Al tavolo, presieduto da Perfecto Andrés Ibanez, magistrato del Tribunal supremo spagnolo e direttore della rivista Jueces para la Democracia, sono intervenuti Gianni Tognoni, segretario generale e memoria storica del Tpp, Alessandra Algostino, docente di diritto costituzionale all’Università di Torino, e due componenti della giuria: Antoni Pigrau Solé, docente di diritto pubblico a Tarragona e Roberto Schiattarella, professore di politica economica a Cassino, che ha affermato come nelle intenzioni del Tribunale ci sia quella di riavvicinare le narrazioni ai fatti, distanza che ha frantumato il rapporto tra cittadini e politica, soprattutto quando quest’ultima si appella a richieste inderogabili (ce lo chiede l’Europa o il mercato).

Così, era anche per la defunta Lisbona-Kiev, il corridoio 5, che i proponenti della Torino-Lione usavano come pietra tombale quando dovevano rispondere alle critiche. Per la cronaca, Portogallo e Ucraina non sono più interessati alla fantomatica opera.

L’aula ha ascoltato per oltre tre ore gli interventi, ha applaudito le testimonianze dall’estero di Ernesto Cardenal, poeta nicaraguense che si batte contro il canale interoceanico, Raul Vera, vescovo ribelle messicano di Saltillo, o Flavio Valente, segretario generale del Fian, Ong per il diritto al cibo.

La lotta per i diritti è globale, il processo alle grandi opere continua.

Le testimonianze

Da Torino a Bussoleno. Nel pomeriggio di ieri una delegazione dei giudici del Tribunale Permanente dei Popoli ha incontrato la popolazione valsusina al teatro don Bunino. È stata l’occasione per raccogliere ulteriori testimonianze.

Sul palco si sono succeduti numerosi interventi, come quelli di Alberto Perino e di Barbara Debernardi, sindaco di Condove dal 2004 al 2009, quando la protesta No Tav saliva agli onori delle cronache nazionali.

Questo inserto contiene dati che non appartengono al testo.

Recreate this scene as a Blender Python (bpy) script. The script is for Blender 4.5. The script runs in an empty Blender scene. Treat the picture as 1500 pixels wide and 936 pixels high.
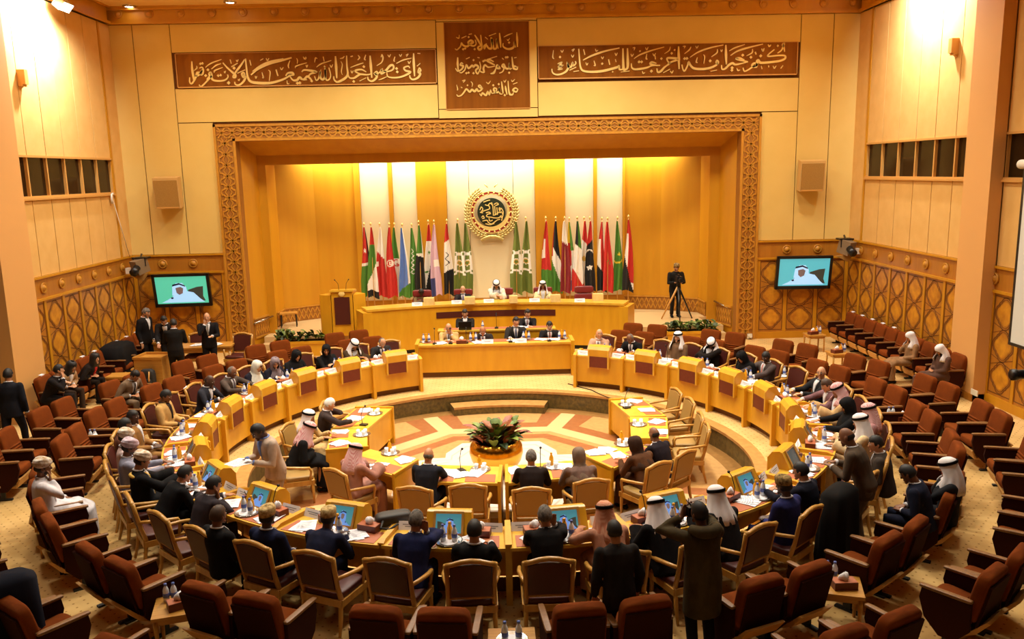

L’ex primo cittadino si è soffermata sui fatti del 2005, durante la prima contrapposizione tra cittadini e Stato, ma soprattutto tra Stato e Stato. «Il 31 ottobre 2005 quando con la fascia tricolore mi presentai alle forze dell’ordine per assistere all’esproprio del terreno di un cittadino di Condove, la polizia mi disse “Voi con quella fascia oggi non contate niente”. In questi anni lo Stato non solo non ci ha ascoltati ma si è comportato in modo arrogante, come quando l’architetto Virano che presiede l’Osservatorio riunì alcuni sindaci a Pracatinat per siglare un accordo, che nella realtà non ci fu mai. Un pezzo di carta che viene ancora sbandierato come prova di una consultazione inesistente».